• WHAT YOU SHOULD DO
Can you write out every line from the start of the records below through the line containing "SC = bpy.context.scene; COL = SC.collection", leaving out any pictures?

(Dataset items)
★ ★ ★
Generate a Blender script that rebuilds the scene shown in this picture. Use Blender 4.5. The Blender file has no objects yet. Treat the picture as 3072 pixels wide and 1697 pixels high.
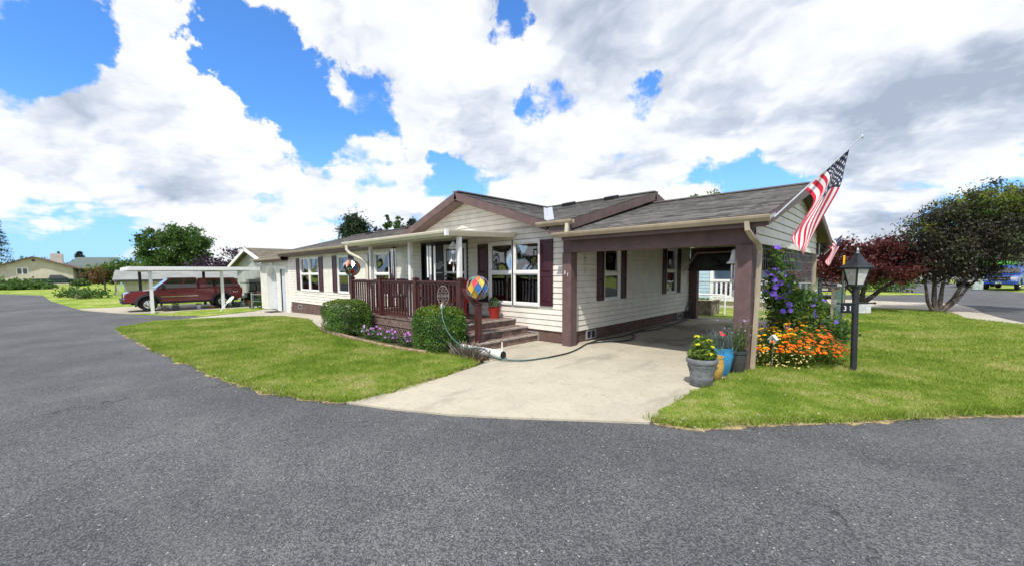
import bpy, bmesh, math, random
import numpy as np
from mathutils import Vector, Matrix
from mathutils.geometry import tessellate_polygon
random.seed(7); rng = np.random.default_rng(11)
R = math.radians
SC = bpy.context.scene; COL = SC.collection

# ---------------------------------------------------------------- camera
F, CY = 1218.35, 910.34                     # focal length and optical centre row, in 3072-wide pixels
YAW, PIT, ROL = R(-43.4646), R(-4.37976), R(-0.3837)
CAM_H = 1.62
_f = np.array([math.sin(YAW)*math.cos(PIT), math.cos(YAW)*math.cos(PIT), math.sin(PIT)])
_r = np.array([math.cos(YAW), -math.sin(YAW), 0.0]); _u = np.cross(_r, _f)
_c, _s = math.cos(ROL), math.sin(ROL); _r, _u = _c*_r+_s*_u, -_s*_r+_c*_u
EYE = np.array([0, 0, CAM_H])
cd = bpy.data.cameras.new('camera'); cam = bpy.data.objects.new('camera', cd); COL.objects.link(cam)
cd.sensor_width = 36; cd.lens = F/3072*36; cd.shift_y = (CY-848.5)/3072
cd.clip_start = .05; cd.clip_end = 3000
M = Matrix.Identity(4)
for i in range(3):
    M[i][0], M[i][1], M[i][2], M[i][3] = _r[i], _u[i], -_f[i], EYE[i]
cam.matrix_world = M; SC.camera = cam

def ray(x, y): return _f + (x-1536)/F*_r - (y-CY)/F*_u
def gz(X): return float(np.interp(X, [-120, -75, -36, -27, -9, 0], [-.06, -.2, -.5, -.45, 0, 0]))
def gp(x, y, dz=0):                          # where a line of sight meets the ground
    z = 0.0; d = ray(x, y)
    for _ in range(60):
        p = EYE + d*(z-CAM_H)/d[2]; z = .5*z+.5*(gz(p[0])+dz)
    return Vector(p)
def atY(x, y, Y): d = ray(x, y); return Vector(EYE+d*Y/d[1])
def atX(x, y, X): d = ray(x, y); return Vector(EYE+d*X/d[0])
def atD(x, y, D): return Vector(EYE+ray(x, y)*D)

# ---------------------------------------------------------------- light
SUN = Vector((.30, -.62, 1.0)).normalized()
sd = bpy.data.lights.new('sun', 'SUN'); so = bpy.data.objects.new('sun', sd); COL.objects.link(so)
sd.energy = 3.1; sd.angle = R(1.5); sd.color = (1, .955, .88)
so.rotation_euler = SUN.to_track_quat('Z', 'Y').to_euler(); so.location = (0, 0, 60)
vs = SC.view_settings
vs.view_transform = 'Standard'; vs.look = 'None'; vs.exposure = 0.55; vs.gamma = 1
SC.cycles.max_bounces = 6; SC.cycles.transparent_max_bounces = 16

class NT:                                    # small node-graph writer
    def __init__(s, tree): s.t = tree; s.n = tree.nodes; s.l = tree.links
    def new(s, typ, ins=None, **kw):
        n = s.n.new(typ)
        for k, v in kw.items(): setattr(n, k, v)
        for k, v in (ins or {}).items(): s.set(n, k, v)
        return n
    def set(s, n, k, v):
        i = n.inputs[k]
        if isinstance(v, bpy.types.NodeSocket): s.l.new(v, i)
        elif isinstance(v, bpy.types.Node): s.l.new(v.outputs[0], i)
        else: i.default_value = v
    def math(s, op, a, b=0.0, c=0.0, clamp=False):
        n = s.n.new('ShaderNodeMath'); n.operation = op; n.use_clamp = clamp
        for i, v in enumerate((a, b, c)): s.set(n, i, v)
        return n.outputs[0]
    def vec(s, op, a, b=(0, 0, 0), scale=None):
        n = s.n.new('ShaderNodeVectorMath'); n.operation = op
        s.set(n, 0, a); s.set(n, 1, b)
        if scale is not None: s.set(n, 'Scale', scale)
        return n.outputs['Value' if op in ('DOT_PRODUCT', 'LENGTH', 'DISTANCE') else 'Vector']
    def noise(s, v, scale, detail=4, rough=.5, col=False):
        n = s.n.new('ShaderNodeTexNoise'); n.inputs['Scale'].default_value = scale
        n.inputs['Detail'].default_value = detail; n.inputs['Roughness'].default_value = rough
        if v is not None: s.l.new(v, n.inputs['Vector'])
        return n.outputs['Color' if col else 'Fac']
    def mix(s, fac, a, b, blend='MIX'):
        n = s.n.new('ShaderNodeMix'); n.data_type = 'RGBA'; n.blend_type = blend
        s.set(n, 0, fac); s.set(n, 6, a); s.set(n, 7, b); return n.outputs[2]
    def ss(s, v, a, b, t0=0.0, t1=1.0):
        n = s.n.new('ShaderNodeMapRange'); n.interpolation_type = 'SMOOTHSTEP'
        for k, x in zip(('Value', 'From Min', 'From Max', 'To Min', 'To Max'), (v, a, b, t0, t1)): s.set(n, k, x)
        return n.outputs[0]
    def ramp(s, v, stops):
        n = s.n.new('ShaderNodeValToRGB'); s.set(n, 0, v); e = n.color_ramp.elements
        while len(e) < len(stops): e.new(.5)
        for i, (p, c) in enumerate(stops): e[i].position = p; e[i].color = (*c, 1)
        return n.outputs[0]

def c4(c): return (*c, 1) if len(c) == 3 else c
W = bpy.data.worlds.new('World'); SC.world = W; W.use_nodes = True
W.node_tree.nodes.clear(); N = NT(W.node_tree)
sky = N.new('ShaderNodeTexSky', sky_type='NISHITA', sun_disc=False, sun_elevation=math.asin(SUN.z),
            sun_rotation=math.atan2(SUN.x, SUN.y), altitude=300, air_density=1.0, dust_density=.5, ozone_density=2.0)
D = N.new('ShaderNodeTexCoord').outputs['Generated']
D = N.vec('NORMALIZE', D)
sx = N.new('ShaderNodeSeparateXYZ', {0: D})
zc = N.math('MAXIMUM', sx.outputs[2], 0.0)
den = N.math('ADD', zc, .32)
px_, py_ = N.math('DIVIDE', sx.outputs[0], den), N.math('DIVIDE', sx.outputs[1], den)
P = N.new('ShaderNodeCombineXYZ', {0: px_, 1: py_, 2: 3.7}).outputs[0]
CLOUD = .73
wc = N.vec('SUBTRACT', N.noise(P, 1.7, 4, .55, True), (.5, .5, .5))
ws = N.vec('SUBTRACT', N.noise(P, 7.0, 4, .6, True), (.5, .5, .5))
warp = N.vec('ADD', N.vec('SCALE', wc, scale=.40), N.vec('SCALE', ws, scale=.10))
def field(Q, det, vd):                           # fractal noise with rounded heads
    v = N.new('ShaderNodeTexVoronoi', {'Vector': Q, 'Scale': 3.0, 'Detail': vd, 'Roughness': .5, 'Lacunarity': 2.4}, feature='F1', normalize=True)
    return N.math('ADD', N.math('MULTIPLY', N.noise(Q, 2.5, det, .58), .72), N.math('MULTIPLY', N.math('SUBTRACT', .62, v.outputs['Distance']), .62))
Pw = N.vec('ADD', P, warp)
n1 = field(Pw, 10, 2)
# the same field one step towards the zenith and the sun: what stands between a spot and the light
n2 = field(N.vec('ADD', N.vec('ADD', N.vec('SCALE', P, scale=.955), (SUN.x*.045, SUN.y*.045, 0.0)), warp), 5, 1)
n3 = field(N.vec('ADD', N.vec('ADD', N.vec('SCALE', P, scale=.86), (SUN.x*.10, SUN.y*.10, 0.0)), N.vec('SCALE', wc, scale=.40)), 2, 0)
# broad weather: where banks of cloud and open blue lie, as directions in the sky
Dw = N.vec('NORMALIZE', N.vec('ADD', D, N.vec('SCALE', N.vec('SUBTRACT', N.noise(D, 6.0, 6, .62, True), (.5, .5, .5)), scale=.30)))
cov = None
BANKS = [(280, 120, .10, -.34), (110, 250, .10, -.36), (60, 170, .06, -.2), (250, 50, .09, -.26), (640, 50, .12, -.40), (730, 170, .11, -.42), (860, 270, .12, -.42), (1030, 345, .11, -.38), (1200, 345, .08, -.34), (330, 270, .06, -.15), (1530, 90, .07, -.30), (1570, 20, .06, -.28), (1010, 200, .05, -.12),
         (470, 60, .08, .30), (450, 180, .11, .28), (520, 300, .13, .30), (330, 330, .12, .18), (130, 60, .09, .16), (150, 470, .2, .17), (500, 460, .18, .15), (800, 430, .13, .16), (980, 100, .16, .24), (1180, 210, .15, .26), (1250, 60, .16, .22), (1420, 200, .18, .24),
         (1750, 110, .28, .26), (2150, 180, .34, .27), (2700, 180, .34, .30), (2850, 420, .30, .36), (1400, 420, .13, .22), (1250, 470, .12, .18), (1750, 560, .14, .18), (1650, 500, .10, .14),
         (2330, 525, .12, -.40), (2220, 500, .08, -.30), (1880, 440, .06, -.36), (1830, 365, .04, -.26), (1930, 310, .05, -.28), (1880, 290, .04, -.2), (2080, 505, .07, -.30), (2850, 590, .10, -.48), (2650, 580, .07, -.44), (2480, 570, .08, -.40), (3050, 600, .1, -.38), (2650, 660, .08, .22), (2450, 640, .06, .14),
         (1620, 325, .05, -.24), (1720, 345, .04, -.24), (1360, 530, .08, -.30), (1350, 480, .05, -.2), (1560, 330, .05, -.2), (490, 500, .05, -.28), (760, 560, .05, -.2), (60, 690, .12, -.26), (300, 730, .1, -.2), (420, 480, .05, -.2), (700, 640, .06, -.2), (1120, 560, .05, -.16), (500, 640, .06, -.12), (830, 560, .07, -.14), (250, 640, .07, .1), (620, 590, .10, .14), (900, 610, .10, .14)]
def ball(x, y, r):
    d = Vector(ray(x, y)).normalized()
    return N.ss(N.vec('DISTANCE', Dw, tuple(d)), r*1.35, r*.15)
for x, y, r, w in BANKS:
    t = N.math('MULTIPLY', ball(x, y, r), w)
    cov = t if cov is None else N.math('ADD', cov, t)
tot = N.math('ADD', N.math('MULTIPLY', N.math('SUBTRACT', n1, .5), 1.25), N.math('ADD', cov, .515))
dens = N.ss(tot, .42, .60)
thick = N.ss(tot, .50, 1.0)
lit = N.math('ADD', N.math('MULTIPLY', N.math('SUBTRACT', n1, n2), 2.0), .76)
lit = N.math('ADD', lit, N.math('MULTIPLY', N.math('SUBTRACT', n1, n3), 1.0))
lit = N.math('SUBTRACT', lit, N.math('MULTIPLY', thick, .06))
gloom = None
for x, y, r, w in [(2800, 440, .16, .34), (3000, 390, .2, .28), (2560, 440, .09, .20), (2650, 490, .10, .18), (2950, 200, .25, .12), (330, 500, .10, .14), (680, 370, .08, .14), (2000, 130, .2, .08)]:
    t = N.math('MULTIPLY', ball(x, y, r), w)
    gloom = t if gloom is None else N.math('ADD', gloom, t)
lit = N.math('SUBTRACT', lit, N.math('MULTIPLY', gloom, .62), clamp=True)
ccol = N.ramp(lit, [(0, (.42, .48, .59)), (.2, (.55, .61, .72)), (.42, (.72, .77, .85)), (.62, (.91, .93, .97)), (.85, (1.0, 1.0, 1.0))])
ccol = N.vec('SCALE', ccol, scale=CLOUD)
sk = N.vec('MULTIPLY', N.vec('SCALE', sky.outputs[0], scale=.135), (.50, .90, 1.36))
low = N.ss(zc, .0, .34, 1.0, 0.0)
sk = N.mix(N.math('MULTIPLY', low, .62), sk, (.27, .45, .78, 1))
final = N.mix(N.math('MULTIPLY', dens, .97), sk, ccol)
bg = N.new('ShaderNodeBackground', {'Color': final, 'Strength': 1.0})
N.new('ShaderNodeOutputWorld', {0: bg.outputs[0]})
W.cycles.sampling_method = 'MANUAL'; W.cycles.sample_map_resolution = 512

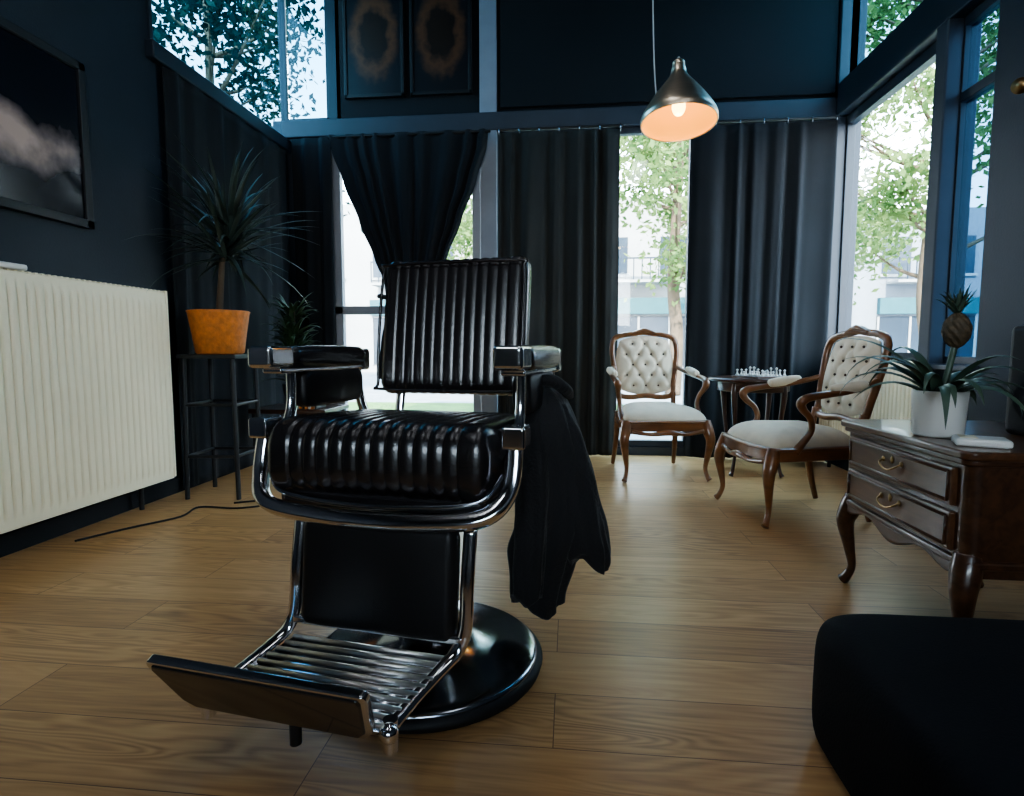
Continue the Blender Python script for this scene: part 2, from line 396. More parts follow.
★ ★ ★
• TASK SOLUTION
Generate a Blender script that rebuilds the scene shown in this picture. Use Blender 4.5. The Blender file has no objects yet. Treat the picture as 3072 pixels wide and 1697 pixels high.
import bpy, bmesh, math, random
import numpy as np
from mathutils import Vector, Matrix
from mathutils.geometry import tessellate_polygon
random.seed(7); rng = np.random.default_rng(11)
R = math.radians
SC = bpy.context.scene; COL = SC.collection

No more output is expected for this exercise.